Tuesday, April 10, 2007

The Vigil Blog

I figure it's worth it to blog about something uplifting and soul-enriching, before I blog about the depths of hell we went through in New York. Plus, I'm at the office right now and have limited time before a student shows up. Don't worry, I'll blog the full experience of Dubsgiving in a day or so. But for now, the blog of Easter Vigil.

First off, this vigil differed from previous years, in that all of my Catholic friends chose to abandon me for lesser masses, due to baby, travel, family, etc., all of which are just excuses that lead down that slippery slope to Protestantism, or as I like to call it, damnation. So there I sat, alone, in my spiffy new jacket, hoping against hope that this mass would be just as amusing as last year, if not quite so heretical (see last April's "Where Was Moses When the Lights Went Out" for details). We began strongly, with a fair showing and a solid lighting of candles, with no small child arsonists this year. Sadly, the seminarian singing the Exsultant this year was not quite so strong as last year's singer, the little man they kept in the closet until Easter. He had a nice tenor, but it was relatively weak, and seemed rather wishy-washy about the ultimate salvation of mankind.

Until the fire alarm went off.

You'd think that Holy Mother Church, in its infinite wisdom, would have realized having hundreds of people holding candles might set off the alarm, and would take preventative steps. You'd be wrong. We stood there, with the lights flashing and the sirens blaring, listening to that one singer. But then, as if inspired by the Divine Himself, our cantor kicked it up a notch from "lame" to "Divine Champion and Herald of Christ's Resurrection." With a nod from the Bishop, he got louder, more self-assured, and infinitely more passionate in his singing. He challenged that fire alarm as if it were Lucifer and he was Piers Plowman, fighting at the Tree of Life. And he won out. Of course, to acknowledge his victory and the ever-present power of Christ, the alarm shut off right when the entire congregation came together for the "Amen." (For you non-Catholics out there, this was after about seven minutes of solo song.) It was as if God truly blessed our mass and silenced our opposition.

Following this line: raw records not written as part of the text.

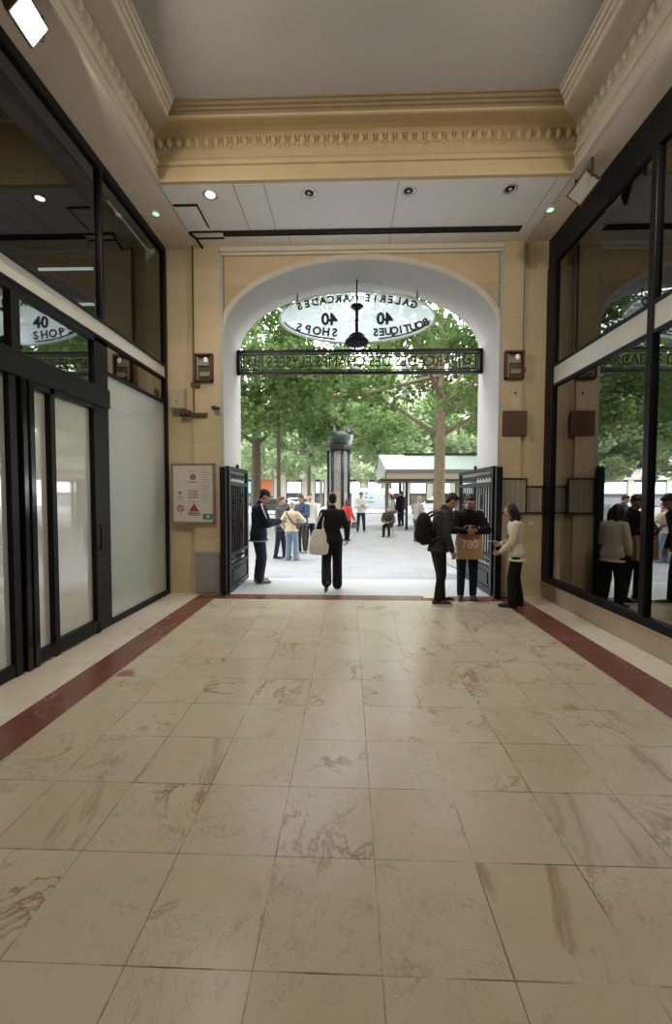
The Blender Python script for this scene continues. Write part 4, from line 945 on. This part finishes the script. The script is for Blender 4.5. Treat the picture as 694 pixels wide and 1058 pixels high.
    for z, rx, ry in torso:
        if z > hem+.02 and z < .83: rings.append((z, rx, ry))
    j.loft([ringpt(z, rx, ry, infl=i*(1.25 if n == 0 else 1)) for n, (z, rx, ry) in enumerate(rings)]+[ringpt(.842, .045, .038, infl=i*.4)])
    for s in (-1, 1):
        el, wr, fd, pn, curl = AR[s]
        j.ell(sho[s]-V3(s*.008*S,0,.006*S), (.039*S*inflate**.35,)*3); j.cap(sho[s]-V3(s*.004*S,0,.004*S), .0385*S*inflate**.35, el, .034*S*inflate**.45).cap(el, .0335*S*inflate**.45, el.lerp(wr, .93), .0245*S*inflate**.5)
    if collar: j.cap(neck+V3(0,0,-.012*S), .041*S, neck+V3(0,.002*S,.006*S), .038*S)
    tops = list(top)
    jk = blob(j, topname, tops[0], t, vx, 5)
    # ---- trousers
    wd = wide or (.056, .042, .034); q = MB(); q.loft([ringpt(z-.004, rx, ry, infl=.010) for z, rx, ry in torso[0:5]])
    for s in (-1, 1):
        kn, an, toe, pit = LG[s]; ae = an.lerp(kn, .02)
        q.cap(hipj[s]+V3(0,0,-.01*S), wd[0]*S, kn, wd[1]*S, 14).cap(kn, wd[1]*S, ae, wd[2]*S, 14)
    tr = blob(q, legname, legs, t, vx, 4)
    for s in (-1, 1):
        kn, an, toe, pit = LG[s]; fdv = Matrix.Rotation(toe, 3, 'Z') @ Matrix.Rotation(pit, 3, 'X') @ V3(0,1,0); upv = Matrix.Rotation(toe, 3, 'Z') @ Matrix.Rotation(pit, 3, 'X') @ V3(0,0,1)
        so_ = MB(); base = an-upv*.045*S
        so_.cap(base+upv*.026*S-fdv*.022*S, .0255*S, base+upv*.021*S+fdv*.075*S, .0205*S, 12).cap(base+upv*.021*S+fdv*.075*S, .0205*S, base+upv*.018*S+fdv*.108*S, .017*S, 12).cap(base+upv*.03*S-fdv*.01*S, .025*S, an, .025*S, 12)
        sh = blob(so_, 'shoe', shoe, t, max(.006, vx*.8), 2)
        for vtx in sh.data.vertices:
            dd = (vtx.co-base).dot(upv)
            if dd < .003*S: vtx.co += upv*(.003*S-dd)
        if sole:
            sl_ = MB(); sid = upv.cross(fdv); outl = [(-.050,.014),(-.043,.027),(0,.029),(.07,.028),(.115,.021),(.134,0),(.115,-.021),(.07,-.028),(0,-.029),(-.043,-.027),(-.050,-.014)]
            sl_.prism(outl, lambda u, v: base+fdv*u*S+sid*v*S, lambda u, v: base+fdv*u*S+sid*v*S+upv*.015*S); sl_.build('sole', sole, sh)
    # ---- hair
    hr = MB()
    if hairstyle in ('short', 'bun', 'long', 'bob', 'cap'):
        hr.ell(HP(0,-.014,.022), (.049*S,.054*S,.054*S), 18, 12, rot)
        if hairstyle in ('short', 'cap'): hr.ell(HP(0,.022,.050), (.040*S,.026*S,.018*S), 14, 8, rot); hr.ell(HP(0,-.034,-.012), (.040*S,.026*S,.034*S), 14, 8, rot)
        if hairstyle == 'bun': hr.ell(HP(0,-.046,.046), (.027*S,.027*S,.026*S), 14, 10, rot); hr.ell(HP(0,-.034,-.008), (.040*S,.028*S,.036*S), 14, 8, rot)
        if hairstyle in ('long', 'bob'):
            dn = .24 if hairstyle == 'long' else .05
            for s in (-1, 1): hr.cap(HP(s*.040,.002,.012), .020*S, HP(s*.046,.004,-.06), .018*S).cap(HP(s*.046,.004,-.06), .018*S, HP(s*.05,.018,-.06)+V3(0,.012*S,-dn*.8*S), .011*S)
            for k in (-.6, 0, .6): hr.cap(HP(k*.05,-.042,.0), .027*S, HP(k*.06,-.045,-.05), .026*S).cap(HP(k*.06,-.045,-.05), .026*S, HP(k*.07,-.045,-.05)+V3(0,-.012*S,-dn*S), .014*S)
        blob(hr, 'hair', hair, t, max(.006, vx*.8), 3)
    if hairstyle == 'cap':
        cp = MB(); cp.ell(HP(0,-.010,.034), (.052*S,.060*S,.046*S), 18, 12, rot); cp.loft([[HP(.045*math.cos(a), .02+.075*math.sin(a), .030+zz-.012*math.sin(a)) for a in np.linspace(.1, math.pi-.1, 10)] for zz in (0, .006)])
        blob(cp, 'cap', extra.get('cap', NAVYC), t, .006, 2)
    W = Matrix.Translation(t.location) @ Matrix.Rotation(heading, 4, 'Z')
    return dict(t=t, S=S, W=W, AR=AR, sho=sho, HP=HP, LG=LG, tl=tl, neck=neck, jk=jk)
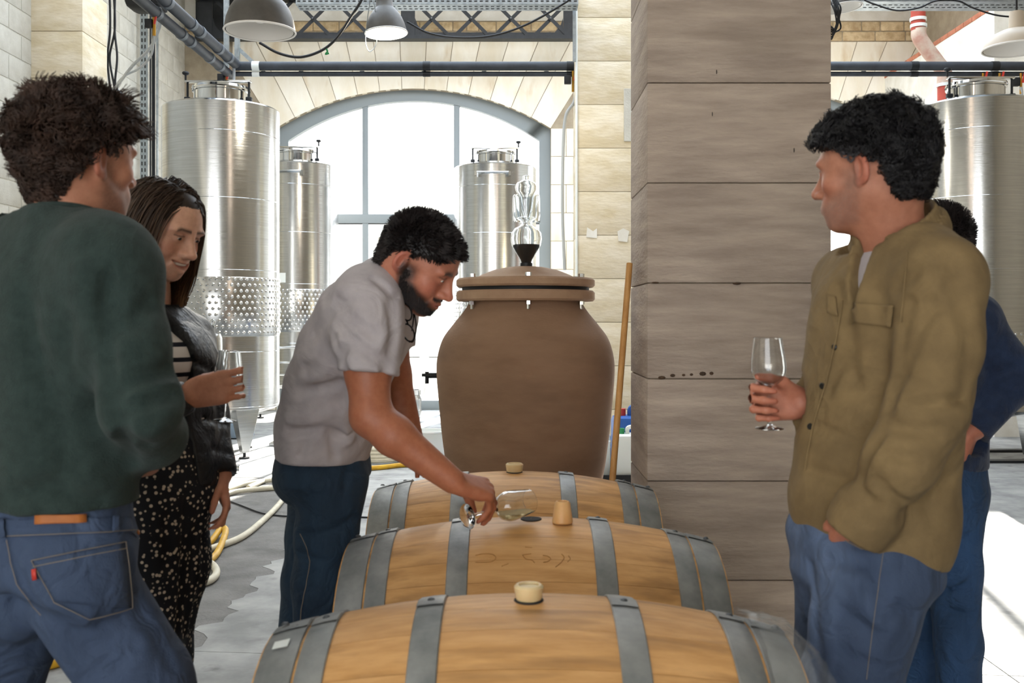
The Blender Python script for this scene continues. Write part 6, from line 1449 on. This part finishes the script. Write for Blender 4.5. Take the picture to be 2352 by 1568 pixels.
    folds = [([(2000, 1300), (2030, 1360)], .014, .006), ([(1900, 1290), (1990, 1300)], .014, .005), ([(2060, 1400), (2100, 1420)], .016, .008), ([(1990, 1380), (2010, 1430)], .014, -.005), ([(1860, 1300), (1870, 1400), (1880, 1568)], .014, .008), ([(1930, 1400), (1990, 1440)], .016, .005), ([(1940, 1500), (2020, 1540)], .016, .005)]
    lo, hi = bounds([Hl, Hr, K, An, K2, An2, P(1985, 1150, 1.97)], .17); o = garment('jeans', p, M_denim, lo, hi, .0078, jn, folds, (.002, 20)); t = TREES[o.name]; button(o, t, 2025, 1248, .005, M_patch, 'rivet')
    seamline('side_seam', o, t, [(2030, 1260), (2010, 1400), (1990, 1560)], M_stitch, .0006, .001); seamline('pocket_edge', o, t, [(1930, 1235), (1980, 1262), (2022, 1256)], M_stitch, .0011, .003); shoe(p, An, f); shoe(p, An2, f)
    make_glass('wine_glass', gb, gt - gb, (gt - gb).length, 'empty stemmed glass in the hand of the olive shirted man')
man_olive()

# ------------------------------------------------------------------ 5: person half hidden behind him
def person_navy():
    f = np.array([-.9, .44, 0]); l = np.array([-.44, -.9, 0]); p = empty('person', (*P(2170, 0, 2.82).xy, 0), 'person in navy sweater and blue jeans, hand on hip, half hidden behind the olive shirt', 'person')
    xf = Xf(P(2135, 570, 2.8), (-.88, .45, -.1), (0, 0, 1), 1.0); nb = xf.inv(P(2160, 690, 2.82)); V, F = head_mesh(nb, .055); C = head_cols(V, '#c08468', brow='#241a16'); C[(scalp(V, .062, .004, -.075, .026) > .003) & (np.abs(V[:, 0]) < .0755)] = lin('#1d1517'); skin = '#b0705a'
    S, E, W = P(2238, 735, 2.74), P(2338, 868, 2.70), P(2238, 985, 2.70); B2, C2, D2 = P(2080, 740, 2.9), P(2050, 900, 2.95), P(2040, 1050, 2.9)
    A = limb_skin(.005, [E, W], [.04, .03], dict(wrist=W, d=P(2215, 1050, 2.70) - W, n=(-.8, .5, 0), right=False, curls=[(.2, .4, .3)] * 4, thumb=((.8, .4, .3), (1, .1, .2), (1, 0, .1)), sc=.95), .02)
    B = limb_skin(.007, [C2, D2], [.04, .03], dict(wrist=D2, d=(0, 0, -1), n=(1, 0, 0), right=True, curls=[(.2, .4, .3)] * 4, thumb=((.8, .4, .3), (1, .1, .2), (1, 0, .1)), sc=.95), .02)
    skin_body(p, [(xf(V), F, C), (A[0], A[1], flat(A[0], skin)), (B[0], B[1], flat(B[0], skin))]); h = hair_short(V, top=.022, N=3600); np_mesh('hair', xf(h[0]), h[1], M_hair_n, p); eyes(p, xf, '#2b1d14')
    def sw(v):
        v.chain([P(2165, 1060, 2.82), P(2165, 950, 2.82), P(2165, 850, 2.82), P(2165, 760, 2.82), P(2160, 700, 2.82)], [(.165, .12), (.16, .115), (.175, .12), (.16, .1), (.07, .07)], .04, l); v.chain([P(2160, 710, 2.82), S], [.06, .066], .05); v.chain([P(2160, 710, 2.82), B2], [.06, .066], .05)
        v.chain([S, E, W], [.066, .058, .044], .03); v.chain([B2, C2, D2], [.066, .056, .042], .03); v.plane(P(2165, 1070, 2.82), (0, 0, -1)); v.cutlocal(W, W - E, .07); v.cutlocal(D2, D2 - C2, .07)
    lo, hi = bounds([S, E, W, D2, P(2165, 1080, 2.82), P(2160, 670, 2.82)], .2); garment('navy_sweater', p, M_navy, lo, hi, .008, sw, [([(2280, 860), (2330, 840)], .014, .007), ([(2290, 900), (2340, 900)], .014, .007), ([(2260, 930), (2300, 960)], .012, .006)], (.003, 18))
    Hl, Hr = P(2180, 1150, 2.76), P(2150, 1150, 2.88); K, An = P(2202, 1480, 2.72), P(2205, 1810, 2.76); K2, An2 = P(2120, 1480, 2.92), P(2110, 1770, 2.95)
    def jn(v):
        v.chain([P(2165, 1050, 2.82), P(2165, 1120, 2.82)], [(.16, .112), (.17, .125)], .03, l); v.chain([Hl, P(2190, 1300, 2.74), K, An], [.095, .072, .060, .056], .025); v.chain([Hr, K2, An2], [.095, .07, .056], .025); v.plane(P(2165, 1045, 2.82), (0, 0, 1)); v.plane((0, 0, .06), (0, 0, -1))
    lo, hi = bounds([Hl, Hr, K, An, K2, An2, P(2165, 1040, 2.82)], .18); garment('jeans', p, M_denim_l, lo, hi, .008, jn, [([(2160, 1360), (2225, 1340)], .012, .006), ([(2165, 1400), (2230, 1410)], .012, .006), ([(2180, 1250), (2230, 1230)], .014, .006)], (.002, 22)); shoe(p, An, f); shoe(p, An2, f)
person_navy()
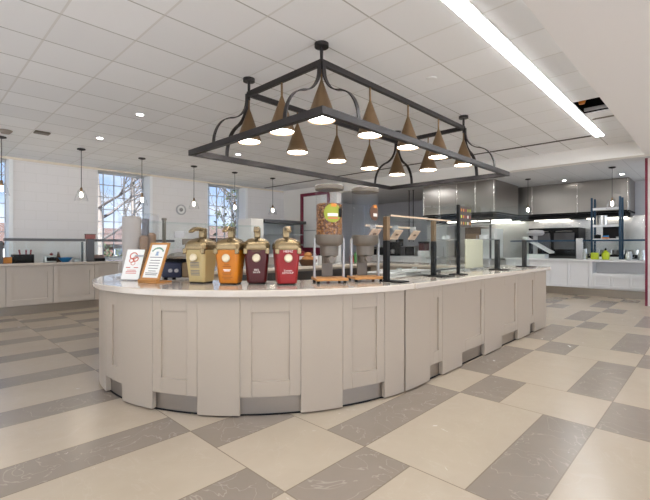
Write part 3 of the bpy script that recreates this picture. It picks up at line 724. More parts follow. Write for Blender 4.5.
MB().box(-.19, .0, -.13, .15, .02, .17).build('base', M_navy, t, .012); MB().box(.002, .17, -.12, .15, .02, .17).build('side_housing', mat('tan_enamel', rgb(126, 104, 74), .45, noise=.1), t, .012)
MB().box(-.18, .20, -.12, .15, .172, .205).build('plate', M_black, t, .006)
MB().lathe([(.19, .206), (.2, .225), (.17, .255), (.08, .27), (.0, .272)], (.02, .01, 0), 28).build('lid', M_steel, t)
MB().tube([(-.15, -.12, .20), (-.20, -.2, .25), (-.22, -.24, .26)], .014).build('handle', M_black, t)
for x in (-.16, .15):
    for y in (-.1, .12): MB().lathe([(.018, 0), (.018, .02)], (x, y, 0), 10).build('foot', M_black, t)
for n_, x, y in (('a', -.10, -.1325), ('b', -.04, -.1325)):
    MB().tube([(x, y, .09), (x, y-.02, .09)], .018, 12).build('dial', M_lgrey, t)

# island guard at the rounded end
t = thing('sneeze_guard', 'glass guard on a slim grey pole standing behind the griddle on the island', 'sneeze guard', (2.06, 4.52, TOP1+.0005))
MB().lathe([(.05, 0), (.05, .012), (.02, .014), (.02, .62), (.028, .622), (.028, .645), (.0, .645)], n=16).build('pole', M_grey, t)
MB().box(-.20, 1.35, -.03, .32, .60, .608).build('glass_top', M_glass, t); MB().box(-.20, 1.35, -.034, -.026, .30, .60).build('glass_front', M_glass, t)
MB().lathe([(.05, 0), (.05, .012), (.02, .014), (.02, .60)], (1.2, .42, 0), 16).build('pole', M_grey, t)
for dx, dz, lb, m in ((-.22, .44, 'grey card clipped to the island glass guard left of its pole', M_lgrey), (.16, .46, 'grey card clipped to the island glass guard just right of its pole', M_lgrey), (.26, .38, 'dark grey card clipped on the island glass guard nearest the tan dispenser', M_grey)):
    tag(MB().box(2.06+dx-.06, 2.06+dx+.06, 4.52-.042, 4.52-.0345, TOP1+dz-.035, TOP1+dz+.035).build('label_card', m), lb, 'card', 'cards on the island glass guard')

# ------------------------------------------------------------------ guards along the straight side
def island_guard(label, loc, parts_):
    t = thing('sneeze_guard', label, 'sneeze guard', loc, 0)
    for nm, m, mb, bv in parts_: mb.build(nm, m, t, bv)
    return t
gz = TOP1+.0005
def post(x, y, h, w=.022, brass=0.):
    return MB().box(x-w, x+w, y-w, y+w, .012, h-brass)
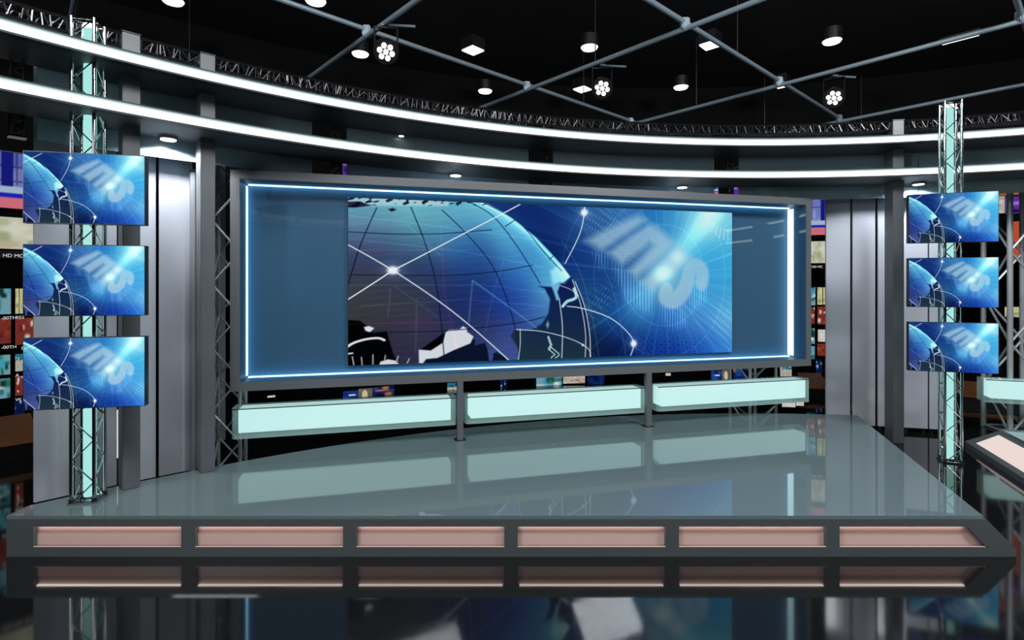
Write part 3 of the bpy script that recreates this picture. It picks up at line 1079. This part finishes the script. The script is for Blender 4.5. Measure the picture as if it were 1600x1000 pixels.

From there, the mass itself was much more well-constructed than last year. It was as if the Bishop had read my blog and responded to my critique. The trilling was present, but much less noticeable. The homily was not heretical, nor was it completely tied in with the bashing of the gays and the abortionists, as is his usual idiom. There was a fair amount of generic social critique, but nothing that raised my ire as a free-thinking libertarian ensconsed in a world of crazy liberal academics.

There were only two other main points worthy of notice throughout, as the bishop kept things to a sane 2.5 hours. First, while I acknowledge that it may be part of the ceremony to bless the cross with the incense, I could not help but imagining the Bishop going around and saying, a la Cool Hand Luke, "Holying up the cross here, boss." I nearly lost it when that popped randomly in my head, and stared at my feet resolutely for a minute after the fact. Though I do think that kind of speech would really bring the ceremony home to the common man. "Holying up the bread here, boss." "Transubstantiating the Eucharist here, boss." "Washing my hands here, boss." Etc.

Second, during the baptismal, it is customary for the Bishop to move throughout the church, scattering holy water onto the congregation. Our bishop. though, has not a mitre that holds water, as at my old church, but what is best described as a bundle of reeds tied together, soaked in water. This bundle manages to hurl large quantities of water out over the crowd in large droplets, and this year the Bishop seemed to take a kind of manic glee in aiming directly for the faces of small children. It looked like an insane Santa Claus bringing gifts, except instead of presents, you got a faceful of water flung in extreme violence. I myself caught the full brunt of one such toss, which nearly drove one of my contact lenses out of my eye. Though my eye did feel very holy afterwards.

That was pretty much it. Not as eventful or mirthful as last year, granted, but still full of its own unique brand of charm. I'll stop here, as my student should be here any moment, and leave you with my yearly Easter condemnation of the Hebraic people. That means you, McJew. See what happens when you mess with the Son of God? You're just lucky Jesus didn't bust out his mad vampire-slaying kung fu. Alleluia, bitch. (God, I'm going to Hell, aren't I?)

7 comments:

Jared and Beth said...

Probably :-)

k8 said...

Hah! Hah!

And I thought my beer-soaked candy canes during the christmas eve service story was good - it isn't close to smoke alarm and candles as described here!

I covet your religious experiences.

Taryn said...

Now Dan and I are extra sad that we missed vigil.

The 5pm mass was pretty normal. Father didn't even go overboard with an extra long homily or anything.

Anonymous said...

I would say the weirdest thing about the very beautiful mass on Easter morning at Saint Clement in Lincoln Park was recognizing people from Holy Redeemer.

Taryn said...

What?

Anonymous said...

Yeah, it was these two guys that I see at Holy Redeemer sometimes. Bizarre.

Anonymous said...

Seriously, if you want off probation, you going to have to commit.